Tax Court's Section 6015(f) Analysis
Section 6015(f) relief is available if, taking into account all of the facts and circumstances, it is inequitable to hold the individual liable for any unpaid tax or deficiency, and if relief is not available under section 6015(b) or (c). (22).
Rev. Proc. 2003-61 states the requesting spouse must satisfy all of the following threshold conditions to be eligible for relief under section 6015(f) . . . Ms. Sykes satisfies these threshold requirement for equitable relief. (24.) However, the I.R.S. argues that as described under the revenue procedure, she is not entitled to relief under section 6015(f) because petitioner had knowledge of the items giving rise to the deficiency; had knowledge or reason to know that intervenor would not or could not pay the tax liability shown on the return; and if held liable for the payment of the tax she would not suffer an economic hardship. (24).
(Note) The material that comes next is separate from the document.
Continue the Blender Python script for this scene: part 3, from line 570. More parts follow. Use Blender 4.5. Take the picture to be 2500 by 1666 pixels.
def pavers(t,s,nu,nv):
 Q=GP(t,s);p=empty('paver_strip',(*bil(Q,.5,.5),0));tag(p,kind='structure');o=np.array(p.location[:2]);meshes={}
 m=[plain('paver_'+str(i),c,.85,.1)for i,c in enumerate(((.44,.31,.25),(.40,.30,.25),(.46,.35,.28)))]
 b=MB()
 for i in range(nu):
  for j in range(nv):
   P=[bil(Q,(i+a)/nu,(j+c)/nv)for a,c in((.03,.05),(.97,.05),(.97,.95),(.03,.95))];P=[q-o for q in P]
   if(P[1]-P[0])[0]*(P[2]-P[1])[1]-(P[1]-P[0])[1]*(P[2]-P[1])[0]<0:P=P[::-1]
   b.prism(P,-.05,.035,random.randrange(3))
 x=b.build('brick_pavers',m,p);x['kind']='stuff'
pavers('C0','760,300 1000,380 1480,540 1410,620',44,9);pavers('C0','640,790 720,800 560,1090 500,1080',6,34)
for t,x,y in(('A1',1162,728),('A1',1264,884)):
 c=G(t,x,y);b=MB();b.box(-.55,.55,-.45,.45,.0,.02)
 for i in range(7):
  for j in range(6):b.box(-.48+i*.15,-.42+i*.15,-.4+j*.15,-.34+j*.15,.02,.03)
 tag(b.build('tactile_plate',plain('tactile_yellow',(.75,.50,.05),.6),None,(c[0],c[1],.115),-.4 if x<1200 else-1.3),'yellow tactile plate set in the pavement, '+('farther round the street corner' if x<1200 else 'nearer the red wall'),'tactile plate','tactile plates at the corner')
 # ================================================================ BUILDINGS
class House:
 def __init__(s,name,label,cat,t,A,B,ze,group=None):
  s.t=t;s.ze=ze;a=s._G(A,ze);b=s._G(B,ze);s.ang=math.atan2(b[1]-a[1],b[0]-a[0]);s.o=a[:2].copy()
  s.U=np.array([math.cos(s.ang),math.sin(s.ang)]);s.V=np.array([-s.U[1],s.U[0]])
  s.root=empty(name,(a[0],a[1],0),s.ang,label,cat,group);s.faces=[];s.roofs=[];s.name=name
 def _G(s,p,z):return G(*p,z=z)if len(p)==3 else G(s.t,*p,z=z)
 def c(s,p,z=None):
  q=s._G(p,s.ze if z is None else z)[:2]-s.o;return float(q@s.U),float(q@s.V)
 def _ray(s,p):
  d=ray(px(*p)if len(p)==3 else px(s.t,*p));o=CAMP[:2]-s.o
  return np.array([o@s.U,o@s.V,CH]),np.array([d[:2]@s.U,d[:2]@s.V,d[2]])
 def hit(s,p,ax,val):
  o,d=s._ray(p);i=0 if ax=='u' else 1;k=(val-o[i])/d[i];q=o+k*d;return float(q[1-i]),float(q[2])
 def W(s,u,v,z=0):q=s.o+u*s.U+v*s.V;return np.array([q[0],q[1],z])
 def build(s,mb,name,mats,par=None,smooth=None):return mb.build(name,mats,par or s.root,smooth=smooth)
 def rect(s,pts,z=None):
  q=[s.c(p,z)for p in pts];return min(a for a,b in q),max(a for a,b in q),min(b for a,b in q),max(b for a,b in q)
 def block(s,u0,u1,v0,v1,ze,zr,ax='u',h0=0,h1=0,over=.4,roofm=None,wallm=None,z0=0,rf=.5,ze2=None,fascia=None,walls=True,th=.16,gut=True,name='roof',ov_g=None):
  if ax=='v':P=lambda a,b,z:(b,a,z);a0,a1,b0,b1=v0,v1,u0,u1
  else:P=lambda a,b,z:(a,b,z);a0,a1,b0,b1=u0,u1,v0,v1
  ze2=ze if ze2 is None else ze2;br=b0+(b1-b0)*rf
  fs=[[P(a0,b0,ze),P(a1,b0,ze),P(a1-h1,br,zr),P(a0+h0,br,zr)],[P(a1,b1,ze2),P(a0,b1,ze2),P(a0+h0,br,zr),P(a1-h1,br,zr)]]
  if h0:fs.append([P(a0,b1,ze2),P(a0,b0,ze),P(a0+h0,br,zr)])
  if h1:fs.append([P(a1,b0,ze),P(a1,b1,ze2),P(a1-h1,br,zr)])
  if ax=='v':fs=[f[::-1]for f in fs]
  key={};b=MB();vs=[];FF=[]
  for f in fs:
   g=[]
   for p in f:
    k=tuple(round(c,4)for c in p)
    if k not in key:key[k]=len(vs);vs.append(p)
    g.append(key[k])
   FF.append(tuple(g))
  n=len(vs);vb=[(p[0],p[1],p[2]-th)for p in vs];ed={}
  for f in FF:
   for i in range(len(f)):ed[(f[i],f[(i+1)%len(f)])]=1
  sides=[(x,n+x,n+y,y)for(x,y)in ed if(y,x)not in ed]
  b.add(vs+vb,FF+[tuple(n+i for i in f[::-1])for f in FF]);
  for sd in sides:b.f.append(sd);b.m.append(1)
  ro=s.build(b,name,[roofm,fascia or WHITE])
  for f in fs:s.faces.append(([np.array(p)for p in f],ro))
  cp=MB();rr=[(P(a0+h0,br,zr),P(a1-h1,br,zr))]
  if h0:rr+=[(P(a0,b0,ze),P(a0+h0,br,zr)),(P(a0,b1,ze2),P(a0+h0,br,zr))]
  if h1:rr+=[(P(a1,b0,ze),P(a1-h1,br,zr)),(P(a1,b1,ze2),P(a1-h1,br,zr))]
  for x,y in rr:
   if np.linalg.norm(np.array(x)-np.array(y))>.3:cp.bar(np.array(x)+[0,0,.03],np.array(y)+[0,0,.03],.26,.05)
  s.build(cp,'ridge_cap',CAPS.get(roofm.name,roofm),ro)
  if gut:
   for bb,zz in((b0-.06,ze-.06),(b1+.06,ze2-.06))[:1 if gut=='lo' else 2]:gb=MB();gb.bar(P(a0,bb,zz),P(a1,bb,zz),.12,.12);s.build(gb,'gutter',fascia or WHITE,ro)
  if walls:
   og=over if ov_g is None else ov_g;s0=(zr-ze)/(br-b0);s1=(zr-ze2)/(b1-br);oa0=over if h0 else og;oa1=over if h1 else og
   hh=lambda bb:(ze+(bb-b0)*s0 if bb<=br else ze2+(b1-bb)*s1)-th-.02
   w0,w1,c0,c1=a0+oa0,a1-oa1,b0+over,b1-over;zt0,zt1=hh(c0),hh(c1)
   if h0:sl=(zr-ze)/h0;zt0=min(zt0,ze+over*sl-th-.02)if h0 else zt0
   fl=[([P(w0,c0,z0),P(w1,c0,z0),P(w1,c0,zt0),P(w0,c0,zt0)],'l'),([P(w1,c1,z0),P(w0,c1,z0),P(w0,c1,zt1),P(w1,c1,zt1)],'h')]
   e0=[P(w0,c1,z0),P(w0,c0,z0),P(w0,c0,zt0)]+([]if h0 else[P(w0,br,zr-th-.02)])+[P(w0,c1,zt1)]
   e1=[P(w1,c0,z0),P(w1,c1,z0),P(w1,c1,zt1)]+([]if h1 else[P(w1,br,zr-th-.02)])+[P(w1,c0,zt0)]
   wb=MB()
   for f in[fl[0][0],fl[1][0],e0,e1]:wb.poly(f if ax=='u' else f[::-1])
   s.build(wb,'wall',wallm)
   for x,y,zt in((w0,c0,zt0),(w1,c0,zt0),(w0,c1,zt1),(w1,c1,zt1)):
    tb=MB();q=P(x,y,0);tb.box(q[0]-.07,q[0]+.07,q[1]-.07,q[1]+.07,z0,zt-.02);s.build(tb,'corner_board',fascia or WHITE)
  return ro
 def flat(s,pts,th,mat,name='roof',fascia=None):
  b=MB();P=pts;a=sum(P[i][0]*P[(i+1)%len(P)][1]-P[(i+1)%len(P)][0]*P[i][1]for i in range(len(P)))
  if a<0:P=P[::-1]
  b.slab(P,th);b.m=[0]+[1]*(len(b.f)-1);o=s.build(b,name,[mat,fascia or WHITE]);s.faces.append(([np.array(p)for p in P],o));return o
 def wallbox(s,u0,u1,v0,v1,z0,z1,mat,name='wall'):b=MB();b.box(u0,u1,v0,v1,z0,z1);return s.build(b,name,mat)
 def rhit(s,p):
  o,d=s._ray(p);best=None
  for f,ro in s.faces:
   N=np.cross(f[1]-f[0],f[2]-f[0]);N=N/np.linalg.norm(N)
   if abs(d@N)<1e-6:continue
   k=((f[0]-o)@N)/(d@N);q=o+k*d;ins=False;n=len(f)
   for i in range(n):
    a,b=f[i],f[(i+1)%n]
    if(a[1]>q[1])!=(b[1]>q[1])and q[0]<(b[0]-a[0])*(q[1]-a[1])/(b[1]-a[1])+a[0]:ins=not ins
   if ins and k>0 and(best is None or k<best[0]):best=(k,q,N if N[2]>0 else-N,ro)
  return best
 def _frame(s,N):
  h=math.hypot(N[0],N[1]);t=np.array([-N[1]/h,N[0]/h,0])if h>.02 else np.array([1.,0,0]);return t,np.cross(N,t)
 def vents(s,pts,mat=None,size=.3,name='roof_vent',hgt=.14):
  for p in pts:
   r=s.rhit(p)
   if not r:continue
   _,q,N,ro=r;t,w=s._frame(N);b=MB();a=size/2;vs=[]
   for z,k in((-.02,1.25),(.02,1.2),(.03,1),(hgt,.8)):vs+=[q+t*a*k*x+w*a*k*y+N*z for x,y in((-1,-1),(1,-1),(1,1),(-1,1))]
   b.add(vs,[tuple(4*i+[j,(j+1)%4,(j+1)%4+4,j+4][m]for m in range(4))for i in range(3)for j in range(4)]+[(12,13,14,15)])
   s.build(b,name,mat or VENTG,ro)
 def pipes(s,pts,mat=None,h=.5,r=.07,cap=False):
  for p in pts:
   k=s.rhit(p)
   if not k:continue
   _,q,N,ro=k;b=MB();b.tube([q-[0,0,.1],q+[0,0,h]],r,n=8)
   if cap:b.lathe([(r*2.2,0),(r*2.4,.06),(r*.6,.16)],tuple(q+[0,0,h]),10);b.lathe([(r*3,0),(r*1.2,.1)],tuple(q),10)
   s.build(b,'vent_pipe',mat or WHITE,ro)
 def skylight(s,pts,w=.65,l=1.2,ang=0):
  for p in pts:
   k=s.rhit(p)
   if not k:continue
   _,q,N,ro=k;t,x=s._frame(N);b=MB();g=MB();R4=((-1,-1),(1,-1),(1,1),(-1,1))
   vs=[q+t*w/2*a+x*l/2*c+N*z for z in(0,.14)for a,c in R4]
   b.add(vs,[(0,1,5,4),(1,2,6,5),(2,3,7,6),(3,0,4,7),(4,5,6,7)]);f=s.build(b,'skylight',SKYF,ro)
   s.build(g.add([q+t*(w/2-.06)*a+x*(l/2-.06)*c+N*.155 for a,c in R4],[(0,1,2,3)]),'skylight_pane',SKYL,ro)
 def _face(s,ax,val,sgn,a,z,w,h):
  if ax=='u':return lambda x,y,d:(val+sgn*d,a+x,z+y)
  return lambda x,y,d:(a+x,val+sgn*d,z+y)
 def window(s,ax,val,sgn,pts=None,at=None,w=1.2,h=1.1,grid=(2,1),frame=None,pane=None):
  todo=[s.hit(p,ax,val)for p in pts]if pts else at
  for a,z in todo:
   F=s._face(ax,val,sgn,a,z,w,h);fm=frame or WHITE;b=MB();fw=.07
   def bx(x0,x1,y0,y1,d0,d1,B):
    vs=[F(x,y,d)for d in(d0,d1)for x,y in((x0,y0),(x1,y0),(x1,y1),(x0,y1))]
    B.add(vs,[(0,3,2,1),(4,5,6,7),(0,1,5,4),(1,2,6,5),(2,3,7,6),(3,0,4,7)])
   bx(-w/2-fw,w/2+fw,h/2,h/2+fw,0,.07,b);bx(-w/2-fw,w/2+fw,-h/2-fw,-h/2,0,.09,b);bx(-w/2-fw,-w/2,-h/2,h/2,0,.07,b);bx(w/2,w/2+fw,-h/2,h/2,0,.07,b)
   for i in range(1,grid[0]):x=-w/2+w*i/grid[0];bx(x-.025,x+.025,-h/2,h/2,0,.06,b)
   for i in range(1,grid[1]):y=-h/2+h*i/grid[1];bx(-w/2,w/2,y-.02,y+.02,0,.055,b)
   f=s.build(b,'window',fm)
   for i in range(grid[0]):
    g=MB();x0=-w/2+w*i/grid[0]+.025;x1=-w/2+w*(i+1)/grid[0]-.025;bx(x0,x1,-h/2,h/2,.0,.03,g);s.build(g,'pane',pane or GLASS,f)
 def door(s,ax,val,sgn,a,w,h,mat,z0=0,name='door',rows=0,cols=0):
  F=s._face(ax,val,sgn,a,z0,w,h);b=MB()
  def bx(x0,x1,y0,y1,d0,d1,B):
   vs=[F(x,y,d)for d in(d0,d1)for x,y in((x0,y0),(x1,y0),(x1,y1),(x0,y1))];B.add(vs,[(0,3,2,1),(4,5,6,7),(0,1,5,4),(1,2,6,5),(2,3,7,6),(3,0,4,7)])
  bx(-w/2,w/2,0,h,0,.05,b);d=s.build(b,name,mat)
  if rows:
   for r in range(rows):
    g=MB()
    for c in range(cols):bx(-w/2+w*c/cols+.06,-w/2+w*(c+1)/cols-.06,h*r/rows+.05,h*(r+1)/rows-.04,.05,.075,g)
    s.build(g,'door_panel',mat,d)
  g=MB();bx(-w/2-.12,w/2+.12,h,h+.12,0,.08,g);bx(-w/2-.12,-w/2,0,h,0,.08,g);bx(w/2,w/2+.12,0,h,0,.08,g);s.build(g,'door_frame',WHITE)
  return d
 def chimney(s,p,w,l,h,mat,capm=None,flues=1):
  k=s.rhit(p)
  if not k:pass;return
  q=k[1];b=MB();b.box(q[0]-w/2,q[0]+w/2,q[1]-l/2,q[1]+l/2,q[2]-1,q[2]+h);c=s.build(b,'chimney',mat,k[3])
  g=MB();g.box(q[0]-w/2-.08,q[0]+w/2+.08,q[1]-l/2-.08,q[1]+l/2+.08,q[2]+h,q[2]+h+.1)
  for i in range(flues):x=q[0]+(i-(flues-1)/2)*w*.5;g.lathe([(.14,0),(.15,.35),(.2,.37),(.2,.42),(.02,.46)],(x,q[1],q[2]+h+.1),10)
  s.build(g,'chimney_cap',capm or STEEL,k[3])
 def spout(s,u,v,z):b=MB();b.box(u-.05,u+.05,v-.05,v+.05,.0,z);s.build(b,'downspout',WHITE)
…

[T]he Court determines that petitioner is not entitled to relief under section 6015(f). (26). [Ms. Sykes] knew at the time she signed the 2003 tax return that [her husband] owed a separate in come tax liability for tax year 2001 in excess of $50,000. (25). This liability was not satisfied until after the 2003 return was filed, and the money used to [pay] the debt was provided by [her husband's] family. This information supports the conclusion that Ms. Sykes knew that . . . [her husband] could not pay the tax liabilities shown on the return. (25).
Comments
Three strikes and your out. Ms. Sykes failed the test for relief under (b), (c), and (f). It goes to show that spousal relief is not a "get out of tax owed" free card. It is truly for those occasions where it would be inequitable to hold the truly 'unknowing' spouse 'jointly and severally' liable for the tax of his or her deadbeat spouse.